Did he show his support to the people in distress? Well, he first waited for the waters to recede and then he proceeded in visiting some of the not-so-badly hit regions.
He cracked jokes he and his sycophants laughed at, ate apricots and let the nation know that on November 4, his birthday, he would like to have a glass of champagne on a bridge he wanted rebuilt by that date.

That should be right after the early elections the ruling centrist coalition is pressing for would have taken place, elections that it will undoubtedly win with120% of the votes cast.
All this indecent behavior took place not far away from places people were mourning their dead or the loss of their livelihoods.

So why would Basescu behave that way? Because he lacks common decency?
Obviously not. He had a point to make: things are not so bad, but only hyped by the media. Hence, the logic conclusion would be that early elections are totally called for.

To arrive at this unnamed conclusion Basescu did even more: he trashed the media, accusing it of prompting an "uncalled for mass hysteria."
To back his claim that decreeing an "emergency situation" was uncalled for, he went that far as to misquote provisions of the Law 453 of 2004, which states the instances when such a status is enforced and army is called in to take-over the salvage operations.
Enforcing the above mentioned law would have called the army to the rescue of the stranded people; would have appropriated private means of transportation for public use - namely rescue operations; would have given the army the mandate to guard the possessions of the people leaving their homes for safer, higher grounds; would have given a signal to the outside world that Romania needs its help.

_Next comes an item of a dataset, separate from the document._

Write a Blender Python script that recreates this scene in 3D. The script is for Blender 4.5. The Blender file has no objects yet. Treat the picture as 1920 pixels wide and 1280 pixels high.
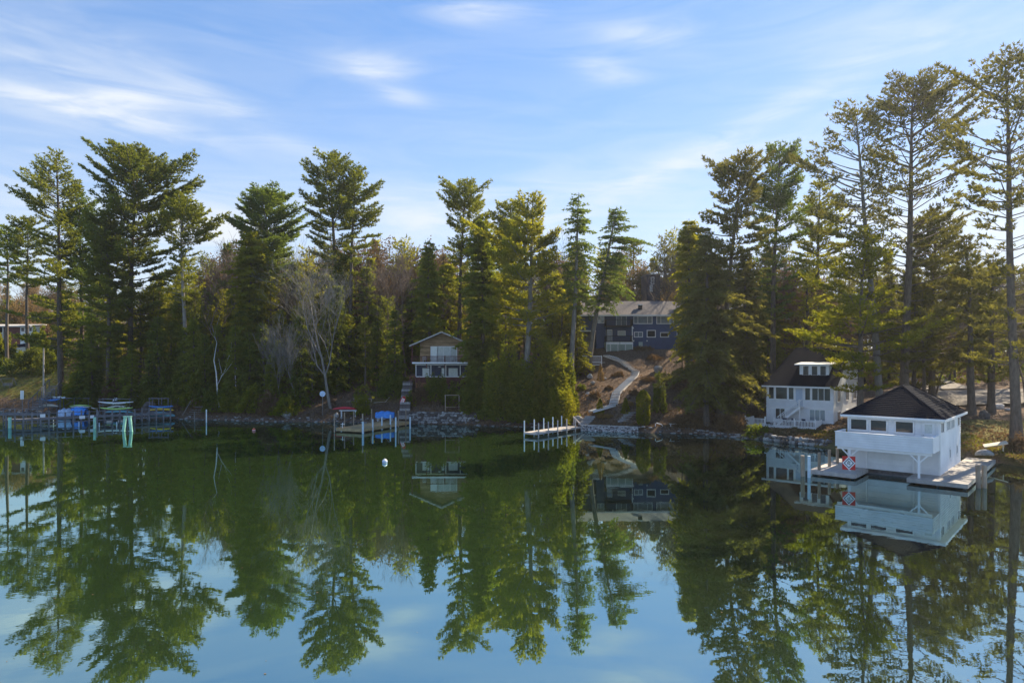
import bpy, math, random
import numpy as np
from mathutils import Vector, Matrix

# ------------------------------------------------------------------ camera
S = bpy.context.scene
FPX, CX, YH, HC = 1250.0, 960.0, 668.0, 9.8      # focal length and horizon in photo pixels, camera height in metres
cam = bpy.data.cameras.new('camera'); cam_o = bpy.data.objects.new('camera', cam)
S.collection.objects.link(cam_o); S.camera = cam_o
cam.sensor_width = 36.0; cam.lens = 36.0 * FPX / 1920.0
cam.shift_y = (YH - 640.0) / 1920.0
cam.clip_start = 0.3; cam.clip_end = 9000
cam_o.location = (0, 0, HC); cam_o.rotation_euler = (math.radians(90), 0, 0)

# ------------------------------------------------------------------ light
SUN_EL, SUN_AZ = math.radians(38), math.radians(47)     # azimuth east of +Y
sun = bpy.data.lights.new('sun', 'SUN'); sun_o = bpy.data.objects.new('sun', sun)
S.collection.objects.link(sun_o)
sun.energy = 5.0; sun.angle = math.radians(0.5); sun.color = (1.0, 0.86, 0.64)
sd = Vector((math.sin(SUN_AZ) * math.cos(SUN_EL), math.cos(SUN_AZ) * math.cos(SUN_EL), math.sin(SUN_EL)))
sun_o.rotation_euler = sd.to_track_quat('Z', 'Y').to_euler()
sun_o.location = (60, 80, 90)

W = bpy.data.worlds.new('World'); S.world = W; W.use_nodes = True
nt = W.node_tree; nt.nodes.clear()
def N(t, **k):
    n = nt.nodes.new(t)
    for a, b in k.items(): setattr(n, a, b)
    return n
def LK(a, b): nt.links.new(a, b)
def M(op, a, b=None, c=None, clamp=False):
    n = N('ShaderNodeMath', operation=op); n.use_clamp = clamp
    for i, v in enumerate((a, b, c)):
        if v is None: continue
        if isinstance(v, (int, float)): n.inputs[i].default_value = v
        else: LK(v, n.inputs[i])
    return n.outputs[0]
def sky_world():
    out = N('ShaderNodeOutputWorld'); bg = N('ShaderNodeBackground'); bg.inputs['Strength'].default_value = 0.15
    sky = N('ShaderNodeTexSky', sky_type='NISHITA'); sky.sun_disc = False
    sky.sun_elevation = SUN_EL; sky.sun_rotation = SUN_AZ
    sky.air_density = 1.0; sky.dust_density = 0.15; sky.ozone_density = 2.5; sky.altitude = 200
    hs = N('ShaderNodeHueSaturation'); hs.inputs['Saturation'].default_value = 1.5; hs.inputs['Value'].default_value = 1.0
    gm = N('ShaderNodeGamma'); gm.inputs['Gamma'].default_value = 0.62; LK(sky.outputs[0], gm.inputs['Color'])
    LK(gm.outputs[0], hs.inputs['Color'])
    tc = N('ShaderNodeTexCoord'); sx = N('ShaderNodeSeparateXYZ'); LK(tc.outputs['Generated'], sx.inputs[0])
    az = M('ARCTAN2', sx.outputs[0], sx.outputs[1]); el = M('ARCSINE', sx.outputs[2])
    cb = N('ShaderNodeCombineXYZ'); LK(az, cb.inputs[0]); LK(el, cb.inputs[1])
    # streaky noise
    mp = N('ShaderNodeMapping'); mp.inputs['Rotation'].default_value = (0, 0, math.radians(-14)); mp.inputs['Scale'].default_value = (2.2, 13.0, 1)
    LK(cb.outputs[0], mp.inputs[0])
    nz = N('ShaderNodeTexNoise'); nz.inputs['Scale'].default_value = 2.2; nz.inputs['Detail'].default_value = 7; nz.inputs['Roughness'].default_value = 0.58
    nz.inputs['Distortion'].default_value = 1.0; LK(mp.outputs[0], nz.inputs['Vector'])
    nz2 = N('ShaderNodeTexNoise'); nz2.inputs['Scale'].default_value = 5.0; nz2.inputs['Detail'].default_value = 6; nz2.inputs['Distortion'].default_value = 0.8
    mp2 = N('ShaderNodeMapping'); mp2.inputs['Scale'].default_value = (1.0, 3.2, 1); LK(cb.outputs[0], mp2.inputs[0]); LK(mp2.outputs[0], nz2.inputs['Vector'])
    tot = None
    def patch(px, py, wx, wy, rot, amp):
        nonlocal tot
        a = math.atan((px - CX) / FPX); e = math.atan((YH - py) / FPX * math.cos(a))
        m = N('ShaderNodeMapping', vector_type='TEXTURE')
        m.inputs['Location'].default_value = (a, e, 0); m.inputs['Rotation'].default_value = (0, 0, math.radians(rot))
        m.inputs['Scale'].default_value = (wx / FPX, wy / FPX, 1)
        LK(cb.outputs[0], m.inputs[0])
        vl = N('ShaderNodeVectorMath', operation='LENGTH'); LK(m.outputs[0], vl.inputs[0])
        g = M('POWER', 2.718, M('MULTIPLY', M('MULTIPLY', vl.outputs['Value'], vl.outputs['Value']), -1.6))
        g = M('MULTIPLY', g, amp)
        tot = g if tot is None else M('ADD', tot, g)
    patch(90, 105, 260, 42, -10, .5); patch(150, 208, 210, 26, -4, 1.0); patch(235, 188, 90, 26, 10, .7)
    patch(690, 124, 90, 24, 2, 1.0); patch(905, 22, 100, 20, 0, 1.0); patch(750, 178, 60, 18, -8, .6)
    patch(1205, 66, 110, 26, -6, .7); patch(1140, 135, 80, 26, -15, .6); patch(1270, 310, 300, 34, 21, .6)
    patch(420, 200, 240, 30, -22, .45); patch(1500, 215, 200, 60, 24, .35); patch(1640, 70, 220, 50, -10, .32)
    patch(780, 400, 300, 60, 0, .5); patch(420, 430, 160, 50, 0, .8); patch(1000, 380, 240, 60, 15, .4)
    patch(20, 400, 300, 160, 0, .3); patch(1850, 190, 160, 50, 20, .3); patch(1750, 480, 500, 160, 0, .75)
    n1 = M('MULTIPLY_ADD', nz.outputs['Fac'], 3.4, -1.05, clamp=True)
    n2 = M('MULTIPLY_ADD', nz2.outputs['Fac'], 1.8, -0.3, clamp=True)
    mask = M('MULTIPLY', tot, M('ADD', M('MULTIPLY', n1, 0.62), M('MULTIPLY', n2, 0.45)))
    base = M('MULTIPLY', M('MULTIPLY_ADD', nz.outputs['Fac'], 1.7, -0.62, clamp=True), 0.28)
    up = M('MULTIPLY_ADD', el, 6.0, 0.1, clamp=True)
    hz = M('POWER', 2.718, M('MULTIPLY', M('ABSOLUTE', el), -5.0))
    mask = M('MULTIPLY', M('ADD', mask, base), up)
    mask = M('ADD', M('MULTIPLY', mask, 0.8), M('MULTIPLY', hz, 0.85), clamp=True)
    mix = N('ShaderNodeMix', data_type='RGBA'); LK(mask, mix.inputs['Factor'])
    grade = N('ShaderNodeMix', data_type='RGBA', blend_type='MULTIPLY'); grade.inputs['Factor'].default_value = 1.0
    LK(hs.outputs[0], grade.inputs['A']); grade.inputs['B'].default_value = (0.84, 0.92, 1.10, 1)
    LK(grade.outputs['Result'], mix.inputs['A']); mix.inputs['B'].default_value = (2.75, 2.95, 3.2, 1)
    LK(mix.outputs['Result'], bg.inputs['Color']); LK(bg.outputs[0], out.inputs['Surface'])
sky_world()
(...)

A calamity in the meaning of Paragraph (b) of Article 3 in Law 453/2002 did occur, and yet Basescu kept stating it did not for one purpose only: to not call an "emergency situation" status because that would have interfered with the legal provisions of calling early elections.

Basescu also said that budgetary resources should be first used for rebuilding the infrastructure, and only afterwards for rebuilding the homes lost by hundreds of people.
Thus authorities got a signal from the highest position of authority that they may forget about helping people out of their misery.

Basescu thinks of early elections as a magic want expanding his powers beyond the limits set by Constitution, even. To that end he pursued to undermine the authority of his own prime-minister, to weaken the National Liberal Party, partnering his own Democrat Party in the ruling coalition, to bounce the latter around, from the left to the right of the political spectrum, etc.
Basescu is ready to call in early elections was Romania to turn a sea-bed, while he, the eternal sea-captain, would stay on the shore shouting to the voters below: "Do swim well, please!"